Dave Barry, written in advance?

Anyone know how far in advance Dave Barry writes his columns?

I can’t help but notice that his columns are still appearing with (appropriate) Jeff MacNelly cartoons. Since he’s been dead for many weeks, it must mean that Dave writes them well in advance of publication.

Color me out of touch, but I never knew that ol’ dave had kicked the bucket. Apparently neither did anyone on any of his fan pages, or at the Miami Herald. Do you have an obit somewhere?

You misunderstood the OP. Dave is still alive, at least as far as I know. The illustrator of his columns, Jeff MacNelly, died some weeks ago.

AHA! I was taken for a ride by a pronoun. I guess the question I should have read was, “how far in advance does Jeff MacNelly draw his cartoons?”

Well, when you wriote about your family vacations and strange newspaper clippings sent in by readers, it’s a safe guess that you can write your columns several weeks in advance and even clue in your cartoonist about what you’re planning to write so he can start even sooner. Given the busy nature of MacNelly (Shoe, Editorial cartoons, Dave Barry’s column, and I think he did (or co-did) Pluggers) it wouldn’t suprise me if MacNelly did work far in advance. Lord knows that the Chicago Tribune is still printing Shoe comics day after day with his signature on 'em.

First of all, don’t call me Aha. He wouldn’t approve.

Second of all, I must admit that it was a lazy use of pronouns.

Thrid of all, I was assuming that MacNelly didn’t draw the cartoon until he had seen the column in a pretty much completed state (since they often turn on some specific phrase within the column). Was that a mistaken assumption?

I do know that the current Barry column was written within the last two months since it mentions the popularity of Survivor. Though now that I think about it, he could just have added a couple of timely lines to a column he wrote during his 199x trip to Japan and filed away (because Gore was not yet running for president).

The cartoonist who wrote and drew THE LOCKHORNS died about ten years ago. The thing is still appearing on the comics pages. What’s up with that?

Anyone else notice that “Cathy” (which I HATE) is now being drawn my a different person? Doesn’t even look close to similar!

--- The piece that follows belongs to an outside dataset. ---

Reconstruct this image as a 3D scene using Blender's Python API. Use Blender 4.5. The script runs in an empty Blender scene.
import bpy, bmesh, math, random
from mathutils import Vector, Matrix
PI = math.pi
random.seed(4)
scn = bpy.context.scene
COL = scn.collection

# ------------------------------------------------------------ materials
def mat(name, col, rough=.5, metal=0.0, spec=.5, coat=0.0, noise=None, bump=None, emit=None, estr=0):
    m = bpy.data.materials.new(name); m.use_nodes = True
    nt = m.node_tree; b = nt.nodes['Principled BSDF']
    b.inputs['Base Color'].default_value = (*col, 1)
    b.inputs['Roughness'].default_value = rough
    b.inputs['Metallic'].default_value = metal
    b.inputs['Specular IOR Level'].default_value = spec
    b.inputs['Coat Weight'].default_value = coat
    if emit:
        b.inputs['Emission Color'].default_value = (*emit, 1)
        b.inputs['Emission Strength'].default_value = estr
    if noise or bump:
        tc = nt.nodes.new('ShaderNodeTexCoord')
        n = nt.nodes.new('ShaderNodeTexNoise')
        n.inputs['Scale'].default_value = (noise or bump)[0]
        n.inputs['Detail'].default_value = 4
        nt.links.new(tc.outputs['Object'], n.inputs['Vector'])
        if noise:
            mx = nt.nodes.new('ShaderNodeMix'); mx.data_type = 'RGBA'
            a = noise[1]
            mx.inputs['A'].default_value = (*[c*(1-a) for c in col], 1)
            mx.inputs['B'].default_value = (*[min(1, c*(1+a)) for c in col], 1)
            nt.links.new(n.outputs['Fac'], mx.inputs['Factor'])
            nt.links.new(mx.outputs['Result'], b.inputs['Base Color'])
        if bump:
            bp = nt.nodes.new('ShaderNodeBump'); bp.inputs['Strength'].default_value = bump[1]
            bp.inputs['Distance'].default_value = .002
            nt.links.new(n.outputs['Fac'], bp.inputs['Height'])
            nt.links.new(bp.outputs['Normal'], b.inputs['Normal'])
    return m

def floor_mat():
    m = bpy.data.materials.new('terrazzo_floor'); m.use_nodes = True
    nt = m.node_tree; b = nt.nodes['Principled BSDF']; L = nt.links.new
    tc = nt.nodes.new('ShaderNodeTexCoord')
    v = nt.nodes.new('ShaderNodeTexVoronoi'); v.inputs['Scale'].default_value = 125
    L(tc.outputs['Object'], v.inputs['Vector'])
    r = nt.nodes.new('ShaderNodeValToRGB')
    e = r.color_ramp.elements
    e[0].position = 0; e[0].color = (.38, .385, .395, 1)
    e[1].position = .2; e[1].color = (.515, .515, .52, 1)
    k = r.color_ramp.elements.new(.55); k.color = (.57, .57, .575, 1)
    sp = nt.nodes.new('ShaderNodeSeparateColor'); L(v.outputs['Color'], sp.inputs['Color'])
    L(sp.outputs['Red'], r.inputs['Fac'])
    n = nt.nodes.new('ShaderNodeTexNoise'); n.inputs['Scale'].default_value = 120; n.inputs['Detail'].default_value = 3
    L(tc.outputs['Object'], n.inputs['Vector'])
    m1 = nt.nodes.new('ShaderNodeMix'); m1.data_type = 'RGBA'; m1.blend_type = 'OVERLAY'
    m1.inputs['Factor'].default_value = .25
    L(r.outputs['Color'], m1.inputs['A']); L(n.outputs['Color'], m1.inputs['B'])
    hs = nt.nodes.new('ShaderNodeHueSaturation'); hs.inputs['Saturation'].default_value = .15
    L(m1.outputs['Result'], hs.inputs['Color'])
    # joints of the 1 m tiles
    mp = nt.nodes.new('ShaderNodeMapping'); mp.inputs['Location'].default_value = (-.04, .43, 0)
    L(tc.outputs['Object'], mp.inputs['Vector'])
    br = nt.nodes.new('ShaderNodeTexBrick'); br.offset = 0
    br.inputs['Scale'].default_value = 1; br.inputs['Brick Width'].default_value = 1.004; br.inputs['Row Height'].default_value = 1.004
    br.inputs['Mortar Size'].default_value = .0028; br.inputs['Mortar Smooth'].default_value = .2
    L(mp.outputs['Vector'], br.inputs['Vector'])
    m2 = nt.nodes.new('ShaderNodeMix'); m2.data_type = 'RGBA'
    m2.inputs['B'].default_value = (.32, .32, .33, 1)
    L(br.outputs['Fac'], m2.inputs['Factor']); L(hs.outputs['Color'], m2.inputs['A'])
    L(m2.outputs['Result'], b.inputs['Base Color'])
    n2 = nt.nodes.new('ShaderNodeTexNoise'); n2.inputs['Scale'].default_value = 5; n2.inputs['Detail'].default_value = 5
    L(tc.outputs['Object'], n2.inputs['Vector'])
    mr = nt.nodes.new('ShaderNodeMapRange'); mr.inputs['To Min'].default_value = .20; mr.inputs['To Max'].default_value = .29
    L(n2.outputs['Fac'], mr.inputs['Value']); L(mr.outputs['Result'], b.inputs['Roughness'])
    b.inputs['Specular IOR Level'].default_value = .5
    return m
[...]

I have a vague recollection of Dave Barry (or maybe it was someone else) talking about how his editor was upset because he had “only” a week’s worth of advance writing. Editors probably get nervous when there’s less than a few week’s worth of material, and I can see why. Hey, Cecil/Ed! Mind contributing your personal experience on this?

That was written by a person? I thought there was just a computer program that recombines the old jokes and prints them out. Is Family Circus written by a person as well?

I read in his second-to-last complilation book that Bill Watterson worked at least three weeks’ ahead of time with Calvin and Hobbes strips. Don’t know if that helps, though.

Ike, I seem to recall that Hoest’s son has inherited an ancient family curse forcing him to draw The Lockhorns in his father’s stead. It is not unlike the Baskerville curse or the House of Usher. It is positively Lovecraftian in its implications.

Look away, my friend, look away.

IIRC, Reg Smythe (Andy Capp) died sometime in 1998. His sig still appears on the strip, so I assume he wrote well in advance. Ol’ Andy has mellowed (doesn’t smoke or beat his wife any more), so perhaps someone else is writing the strip.

And according to the Washington Post, Shoe was being written and drawn by a general staff, with MacNelly being practically uninvolved in the production over the last several years.

A while back, someone new started drawing Sally Forth. Took over for Greg Howard, I guess. Now, the heads of all the characters look like balloons with about a third of the air let out. Weird.

To respond to obfusciatrist’s thrid question –

In a tribute to MacNelly, Barry said that MacNelly often had to draw the illustration well before the column was even close to done. Often he would call Jim with a vague description of what the column would be about, maybe one key joke he was going to work in, and Jim would have to draw based on that.

Dang, didn’t know Dave Barry’s column (which appears in the NY Daily News on Saturday) even had cartoons accompanying it. The News just pastes a photo of Dave’s smiling face at the top of the column, and that’s all folks.